Who’s worse, O.J. or Craig Titus?
To the editor:
I have never been a fan of O.J. Simpson, but after reading about the body builder who killed and burned his personal assistant ("Shorter prison sentence sought," Tuesday Review-Journal), I find myself a little concerned about our legal system.
Let's compare these two crimes. Craig Titus was sentenced to at least 21 years in prison for murder, but he wants that reduced to 17. His wife, Kelly Ryan, got at least six years for arson and battery with a deadly weapon in that case. But Simpson might get life in prison for armed robbery. Oh yeah, the same judge, Jackie Glass, presided over both cases.
Our system is a joke, and so are the district attorney and the judge. This is like the referee who made a bad call in the first quarter of the football game and makes up for it by making another bad call for the other team in the fourth quarter.
Justice really is blind, and so is our district attorney.
Dennis Larounis
PIOCHE
Blatant socialism
To the editor:
Sen. Barack Obama, in answering a question posed to him about his plan to raise taxes, said Sunday that he wanted "to spread the wealth around."
Spread the wealth around?
Doesn't that require taking wealth from those who earned it just to give it to those who did not? Doesn't that punish those who sacrificed to produce their wealth only to reward the nonproducers?
Isn't that socialism? Didn't that economic plan fail in Russia and Eastern Europe?
Be afraid. Be very afraid anytime the government comes to take your wealth. What else will they come to take away from you?

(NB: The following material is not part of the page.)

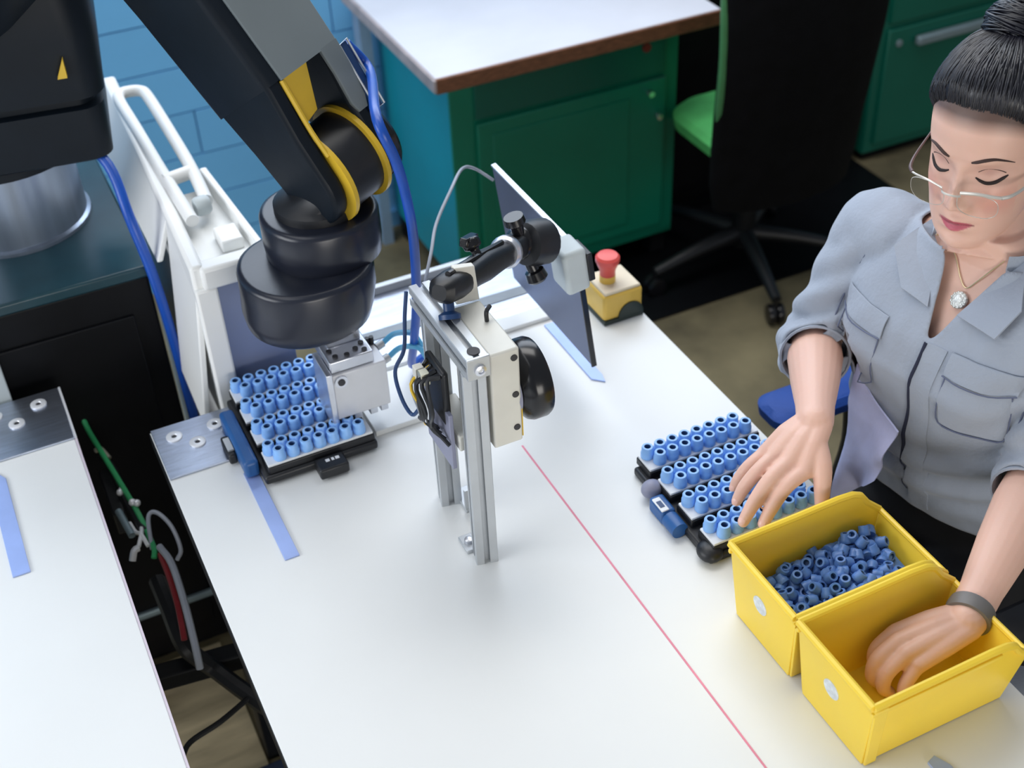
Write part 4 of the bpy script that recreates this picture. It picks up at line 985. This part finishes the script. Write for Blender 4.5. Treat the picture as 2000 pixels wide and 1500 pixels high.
# neck opening and hollow hems
kill = []
cuffs = ((ER.lerp(WR, .20), (WR-ER).normalized()), (EL.lerp(WL, .14), (WL-EL).normalized()))
for f in bm.faces:
    c = f.calc_center_median(); d = c-TC0; lat = d.dot(TRD); fw_ = d.dot(TFD); z = c.z
    lo_, hi_ = -.016-(z-1.002)*.42, -.010+(z-1.002)*.30
    if fw_ > .0 and z > 1.002 and lo_ < lat < hi_ and z < 1.2: kill.append(f); continue
    if z > 1.106 and abs(lat) < .2: kill.append(f); continue
    if z < .664: kill.append(f); continue
    for cc, dd in cuffs:
        if (c-cc).length < .07 and (c-cc).dot(dd) > -.001: kill.append(f); break
bmesh.ops.delete(bm, geom=kill, context='FACES')
for v in [v for v in bm.verts if not v.link_faces]: bm.verts.remove(v)
for _ in range(14):
    new = {}
    for v in bm.verts:
        be_ = [e for e in v.link_edges if e.is_boundary]
        if len(be_) == 2: new[v] = v.co*.4+(be_[0].other_vert(v).co+be_[1].other_vert(v).co)*.3
    for v, p in new.items(): v.co = p
sbm = bm.copy(); sbvh = BVHTree.FromBMesh(sbm)
so_ = obj('shirt', bm, SHIRT, pw, ang=180)
md = so_.modifiers.new('thickness', 'SOLIDIFY'); md.thickness = .0025; md.offset = 1
def on_shirt(lat, z, off=.003):
    o0 = TC0+TRD*lat+TFD*.5+V((0, 0, z)); h = sbvh.ray_cast(o0, -TFD)
    if h[0] is None: h = (TC0+TRD*lat+TFD*.08+V((0, 0, z)), TFD)
    n_ = h[1] if h[1].dot(TFD) > 0 else -h[1]
    return h[0]+n_*off
def patch(name, c00, c10, c11, c01, m_, off=.004, th=.0022, n=10, parent=None, lift=None):
    mb = MB(); g = []
    for i in range(n+1):
        row = []
        for k in range(n+1):
            u, v_ = i/n, k/n
            la = (1-u)*(1-v_)*c00[0]+u*(1-v_)*c10[0]+u*v_*c11[0]+(1-u)*v_*c01[0]
            z_ = (1-u)*(1-v_)*c00[1]+u*(1-v_)*c10[1]+u*v_*c11[1]+(1-u)*v_*c01[1]
            row.append(on_shirt(la, z_, off+(lift(u, v_) if lift else 0)))
        g.append(row)
    A_ = [[mb.bm.verts.new(p) for p in r_] for r_ in g]; B_ = [[mb.bm.verts.new(p-TFD*th) for p in r_] for r_ in g]
    for i in range(n):
        for k in range(n):
            mb.face([A_[i][k], A_[i+1][k], A_[i+1][k+1], A_[i][k+1]]); mb.face([B_[i][k], B_[i][k+1], B_[i+1][k+1], B_[i+1][k]])
    for i in range(n):
        mb.face([A_[i][0], B_[i][0], B_[i+1][0], A_[i+1][0]]); mb.face([A_[i][n], A_[i+1][n], B_[i+1][n], B_[i][n]])
        mb.face([A_[0][i], A_[0][i+1], B_[0][i+1], B_[0][i]]); mb.face([A_[n][i], B_[n][i], B_[n][i+1], A_[n][i+1]])
    return obj(name, mb, m_, parent or so_, ang=60)
# chest pockets with flaps, placket, buttons, collar
for s in (1, -1):
    pk = patch('chest_pocket', (s*.055, .895), (s*.135, .895), (s*.135, .985), (s*.055, .985), SHIRT, .0035)
    pf = patch('pocket_flap', (s*.052, .972), (s*.138, .972), (s*.138, 1.002), (s*.052, 1.002), SHIRT, .0065)
    obj('pocket_seam', MB().tube([on_shirt(s*l_, z_, .0042) for l_, z_ in ((.055, .97), (.055, .93), (.056, .896), (.08, .893), (.11, .893), (.134, .896), (.135, .93), (.135, .97))], .0011, 6, 3), SHIRTD, pk)
    obj('flap_seam', MB().tube([on_shirt(s*l_, z_, .0085) for l_, z_ in ((.052, .973), (.08, .970), (.11, .970), (.138, .973))], .0010, 6, 3), SHIRTD, pf)
pc = patch('placket', (-.034, .68), (.000, .68), (-.012, 1.000), (-.044, 1.000), SHIRT, .0040, n=24)
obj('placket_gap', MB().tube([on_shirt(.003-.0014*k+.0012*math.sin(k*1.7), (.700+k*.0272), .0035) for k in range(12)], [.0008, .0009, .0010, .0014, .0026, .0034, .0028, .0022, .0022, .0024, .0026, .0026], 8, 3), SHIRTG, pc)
def flap(name, N1, N2, T_, O_, m_, bulge=.006, th=.0026, n=10):
    mb = MB(); nrm = ((N2-N1).cross(O_-N1)).normalized(); nrm = nrm if nrm.dot(TFD+V((0, 0, .5))) > 0 else -nrm
    g = [[(N1*(1-u)*(1-v_)+N2*u*(1-v_)+T_*u*v_+O_*(1-u)*v_)+nrm*bulge*math.sin(PI*(.15+.7*v_))*(1-.4*u) for v_ in [k/n for k in range(n+1)]] for u in [i_/n for i_ in range(n+1)]]
    A_ = [[mb.bm.verts.new(p) for p in r_] for r_ in g]; B_ = [[mb.bm.verts.new(p-nrm*th) for p in r_] for r_ in g]
    for i_ in range(n):
        for k in range(n):
            mb.face([A_[i_][k], A_[i_+1][k], A_[i_+1][k+1], A_[i_][k+1]]); mb.face([B_[i_][k], B_[i_][k+1], B_[i_+1][k+1], B_[i_+1][k]])
    for i_ in range(n):
        mb.face([A_[i_][0], B_[i_][0], B_[i_+1][0], A_[i_+1][0]]); mb.face([A_[i_][n], A_[i_+1][n], B_[i_+1][n], B_[i_][n]])
        mb.face([A_[0][i_], A_[0][i_+1], B_[0][i_+1], B_[0][i_]]); mb.face([A_[n][i_], B_[n][i_], B_[n][i_+1], A_[n][i_+1]])
    return obj(name, mb, m_, so_, ang=60)
TP = lambda f_, l_, z_: TC0+TFD*f_+TRD*l_+V((0, 0, z_))
up_ = V((0, 0, .004))
flap('collar', TP(.012, .066, 1.120), on_shirt(.006, 1.036, .006), on_shirt(.052, 1.040, .010), on_shirt(.090, 1.070, .010)+up_, SHIRT)
flap('collar', TP(.012, -.066, 1.120), on_shirt(-.034, 1.040, .008), on_shirt(-.092, 1.034, .016), on_shirt(-.104, 1.066, .013)+up_, SHIRT)
for s_ in (1, -1):
    pts_ = [on_shirt(s_*l_, z_, .001) for l_, z_ in ((.138, 1.045), (.146, 1.02), (.148, .985), (.147, .95), (.150, .915))]
    obj('armhole_seam', MB().tube(pts_, .0012, 6, 4), SHIRTD, so_)
cb_ = MB(); rings_ = []
for k in range(26):
    q = R(50)+R(260)*k/25
    c0 = TC0+TFD*(.004+.058*math.cos(q))+TRD*(.070*math.sin(q)); 
    rings_.append([c0+V((0, 0, 1.086)), c0*1+V((0, 0, 1.118))-TFD*.004*math.cos(q), c0+V((0, 0, 1.122))+TFD*.003*math.cos(q)+TRD*.003*math.sin(q), c0+TFD*.006*math.cos(q)+TRD*.008*math.sin(q)+V((0, 0, 1.082))])
obj('collar_stand', cb_.rings(rings_), SHIRT, so_, ang=60)
for cc, dd, rr_ in ((cuffs[0][0], cuffs[0][1], .0500), (cuffs[1][0], cuffs[1][1], .0495)):
    obj('cuff', MB().lathe([(rr_-.003, -.030), (rr_+.0015, -.030), (rr_+.002, -.014), (rr_+.0005, .002), (rr_-.0025, .0025), (rr_-.004, -.006), (rr_-.005, -.030)], cc, dd, 32), SHIRT, so_)
# loose shirt tail hanging on her right side
tl = MB(); g = []
for i in range(13):
    row = []
    for k in range(13):
        u, v_ = i/12, k/12
        top_ = V((1.052, 1.142, .880)).lerp(V((1.026, 1.018, .852)), u); bot = V((1.022, 1.110, .650)).lerp(V((1.015, 1.026, .765)), u)
        p = top_.lerp(bot, v_); p = p+TFD*(.010*math.sin(u*7+v_*2)*v_+.006*math.sin(v_*9+u*4))
        row.append(p)
    g.append(row)
A_ = [[tl.bm.verts.new(p) for p in r_] for r_ in g]; B_ = [[tl.bm.verts.new(p-TFD*.003) for p in r_] for r_ in g]; n = 12
for i in range(n):
    for k in range(n):
        tl.face([A_[i][k], A_[i+1][k], A_[i+1][k+1], A_[i][k+1]]); tl.face([B_[i][k], B_[i][k+1], B_[i+1][k+1], B_[i+1][k]])
for i in range(n):
    tl.face([A_[i][0], B_[i][0], B_[i+1][0], A_[i+1][0]]); tl.face([A_[i][n], A_[i+1][n], B_[i+1][n], B_[i][n]])
    tl.face([A_[0][i], A_[0][i+1], B_[0][i+1], B_[0][i]]); tl.face([A_[n][i], B_[n][i], B_[n][i+1], A_[n][i+1]])
obj('shirt_tail', tl, SHIRTL, so_, ang=60)['label'] = 'loose shirt tail, painted pale lilac as if lit'
# trousers and shoes
tr = MB(); hip = TC0-TFD*.075
tr.rings([[hip+V((0, 0, z))+TFD*(a_*math.cos(q))+TRD*(b_*math.sin(q)) for q in [2*PI*k/28 for k in range(28)]] for z, a_, b_ in ((.47, .10, .16), (.50, .125, .185), (.60, .125, .178), (.70, .113, .160))])
for s in (1, -1):
    h_ = hip+TRD*s*.085+V((0, 0, .535)); k_ = h_+TFD*.40+V((0, 0, -.01))+TRD*s*.03; a_ = k_+V((.06, 0, -.43))
    tr.capsule([h_, h_.lerp(k_, .5), k_], [.082, .074, .060], 22); tr.capsule([k_, k_.lerp(a_, .4), a_], [.058, .055, .044], 20)
    f_ = MB(); fb = a_+V((0, 0, -.055)); f_.rings([[fb+TFD*x_+TRD*(w_*math.cos(q))+V((0, 0, -.035+h2*(1+math.sin(q)))) for q in [2*PI*k/16 for k in range(16)]] for x_, w_, h2 in ((-.06, .022, .030), (-.045, .034, .042), (0, .036, .048), (.06, .042, .032), (.12, .042, .024), (.155, .028, .017))])
    obj('shoe', f_, BLK, pw)
trm = remesh(tr, 'trousers', .006, 6); trm.transform(PWI); trm.materials.clear(); finish(trm, TROU, ang=80)
to = bpy.data.objects.new('trousers', trm); COL.objects.link(to); to.parent = pw
# necklace and wristband
bbm = bmesh.new(); bbm.from_mesh(body); bbm.transform(wmat(pw)); bbvh = BVHTree.FromBMesh(bbm); bbm.free()
def on_body(lat, z, off):
    h = bbvh.ray_cast(TC0+TRD*lat+TFD*.5+V((0, 0, z)), -TFD); return h[0]+TFD*off if h[0] else TC0+TFD*.07+V((0, 0, z))
pz = 1.056
nk = obj('necklace', MB().tube([on_body(l_, z_, .003) for l_, z_ in ((.034, 1.125), (.026, 1.112), (.012, 1.092), (-.008, 1.072), (-.020, pz+.010), (-.028, 1.076), (-.040, 1.096), (-.050, 1.112))], .0009, 6, 4), GOLD, pw)
pp = on_body(-.020, pz-.004, .005); pd_ = (TFD+V((0, 0, .75))).normalized()
obj('pendant', MB().lathe([(.010, -.0025), (.0115, -.001), (.0118, 0), (.0108, .0018), (.0070, .003), (.0045, .0042), (.002, .0045)], pp, pd_, 24), PEND, nk)
ua_ = TRD; ub_ = pd_.cross(ua_).normalized()
for k in range(12):
    q = 2*PI*k/12
    obj('pendant_bead', MB().ball(pp+pd_*.002+(ua_*math.cos(q)+ub_*math.sin(q))*.0100, .0019, 8, 6), PEND, nk)
wd_ = (WL-EL).normalized(); wc_ = EL.lerp(WL, .955)
obj('wristband', MB().lathe([(.0262, -.010), (.0285, -.0095), (.0295, 0), (.0285, .0095), (.0262, .010)], wc_, wd_, 36), BAND, pw)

That is not the kind of change America needs.
S.G. Hayes
LAS VEGAS
Raw deal
To the editor:
So the economic bailout went ahead without regard to the citizens who were against it. All those e-mails and phone calls to members of Congress were ignored.
So now let me ask, who will have to pay for this bill? What do we get? I have worked all my life, paid taxes and paid my bills. My house is lower in value, my mortgage is the same as always. Yet for those who have borrowed unwisely on their homes and credit cards, I am expected to pay their bills?
What happens when the equity in their homes increases and they move on to greener pastures? They have a profit, and I am still stuck in my home having paid all these taxes to benefit a few?
Who will give us honest hardworking folks a break?
Susan Hooper
LAS VEGAS
Big spender
To the editor:
Every day, Sen. Barack Obama is offering new tax cuts or new spending plans. It sounds like he is trying to bribe the American voter.
Sen. Obama could become the trillion-dollar man -- that is, he could become the first president to generate trillion-dollar annual budget deficits.
James Nance
HENDERSON
Informed electorate
To the editor:
Regarding the article in Monday's Review-Journal, "McCain seeks Hispanic vote":
Cindy Florez, while registering to vote, told The Associated Press's Kathleen Hennessey that she does not always remember the name of her favored presidential candidate, but she knows she will vote Democratic.
Fine. I respect anyone's choice and views, politically. But what concerns me about voters such as Ms. Florez is whether they understand the platform their candidate is running on and the issues of the campaign.
Let's hope Ms. Florez will do her homework before Election Day and know why she is casting her vote.
David Byars
LAS VEGAS
Life in an HOA
To the editor:
Edward R. Duffy hit the nail on the head many times in his Wednesday letter to the editor ("Homeowner associations"), but he also missed by a mile on a big issue.
What the Legislature also never fathomed when it passed its 1973 legislation establishing planned-unit developments was that homeowners associations would ever grow to the size developers have made them today, or that owners would be so apathetic about the governance of their communities.
Yes, the developers write the covenants, codes and restrictions, and 99 percent of the time those documents are faulty and self-serving, and most assuredly many inflame ire rather than bring peace to a neighborhood.
That said anyone who has ever served on a board knows the agony of attempting to make changes, even minor ones, in those documents. Thanks to the Legislature, the percentage of resident votes needed to accomplish this task is huge; given the size that most HOAs now are and the apathy of most residents, forget about it.
Several years ago, I was serving on the board of a 1,200-home HOA, and all we wanted to do was make the CC&Rs current with Nevada Revised Statutes and rewrite them in plain, simple English, so they were not in legalese, but easy-to-understand language. After having our attorney do a rough draft and send it to the residents twice, with few returns, we sent a letter putting into dollars and cents what these mailings were costing the association. We left the documents the way they were.